In the Grand Old Party, as the Republican Party is traditionally known, senators once moved through Capitol Hill with the authority of feudal barons, House committee chairmen wielded power akin to medieval dukes, and presidents often had to negotiate with their own party stalwarts. However, in Donald Trump's MAGA-infused Republican Party, the operating principle is far simpler: the president is king, one must kiss the ring, and hope that a primary rival does not suddenly receive a Truth Social endorsement at 2:13 a.m.
Latest Evidence of Trump's Command
The most recent demonstration of Trump's control over the party emerged this week in Texas, where he endorsed Texas Attorney General Ken Paxton against veteran Senator John Cornyn, co-chair of the Senate India Caucus, in a Republican Senate runoff. This endorsement landed in Washington like a mafia don publicly replacing a longtime lieutenant with a younger enforcer. Meanwhile, in another party primary in Kentucky, Thomas Massie, a maverick congressman who stood up to the MAGA leader, was decisively defeated by Ed Gallrein, a Trump-backed Navy SEAL.
Cornyn, a four-term senator and an establishment pillar, had spent months delicately seeking Trump's approval, dutifully aligning himself with MAGA priorities, much like his many Senate colleagues who now grovel before the boss. It made no difference; Trump instead chose Paxton, a man burdened with enough legal and ethical baggage to require his own airport carousel, but whose real qualification is even greater loyalty to Trump than Cornyn could muster. The message to party functionaries was unmistakable: experience is optional, ideology is negotiable, electability is overrated, but fealty to Trump is mandatory.
Impact on GOP Establishment
The GOP establishment, led by Senate Republican leader John Thune, had preferred Cornyn because, aside from his experience, polls showed him defeating the Democratic candidate James Talarico, whereas Paxton is vulnerable against him. However, Trump discarded Cornyn anyway to reinforce his grip on the party. Last week, Louisiana Senator Bill Cassidy, who voted to convict Trump after the January 6 insurrection, suffered a similar fate at the hands of a Trump-backed challenger.

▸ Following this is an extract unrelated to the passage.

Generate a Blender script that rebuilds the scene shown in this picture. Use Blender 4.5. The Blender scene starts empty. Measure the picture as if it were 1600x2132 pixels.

Trump's dominance now extends beyond elections into the daily functioning of government itself. Commentators in Washington increasingly compare the atmosphere around the administration to a patronage empire where loyalty is rewarded and dissent is punished with efficiency reminiscent of the former USSR. Cabinet members echo Trump's language almost verbatim, and Republican lawmakers fall over each other to defend policy reversals they once opposed, often appearing alongside the president with cloying sycophancy worthy of North Korea, a regime the MAGA leader openly admires.
Recent controversies involving tax enforcement and ethics oversight have only intensified accusations that institutions once designed to act independently are now operating with extraordinary deference toward Trump, his family, and his business interests. The White House rejects such claims as partisan hysteria, but even conservatives outside the MAGA sphere concede that no modern president has exercised this degree of personal command over his party and administration.
Central Paradox of Trumpism
This may explain the central paradox of Trumpism in 2026: Trump's national approval ratings remain dismal, especially among independents and suburban voters. Yet inside the GOP, he is the boss because he did not merely inherit the party; he has rebuilt it in his own image. Voters who once cared about fiscal conservatism or foreign policy now prize cultural combat, media warfare, and loyalty to Trump above all else. To many MAGA voters, attacks on Trump are seen not as political disagreements but as attacks on their tribe, identity, and social status.
The party's ecosystem reinforces this dynamic daily. MAGA media personalities, activist groups, donors, and online influencers all function as an interconnected loyalty network in which deviation from Trump means political suicide. A senator can survive poor polling, but surviving a Trump nickname is harder. So Republican politicians continue their synchronized choreography of devotion. Some do it enthusiastically; others do it with the haunted expression of hostages reading prepared statements. Dissenters like Cassidy and Massie go into the dustbin of party history.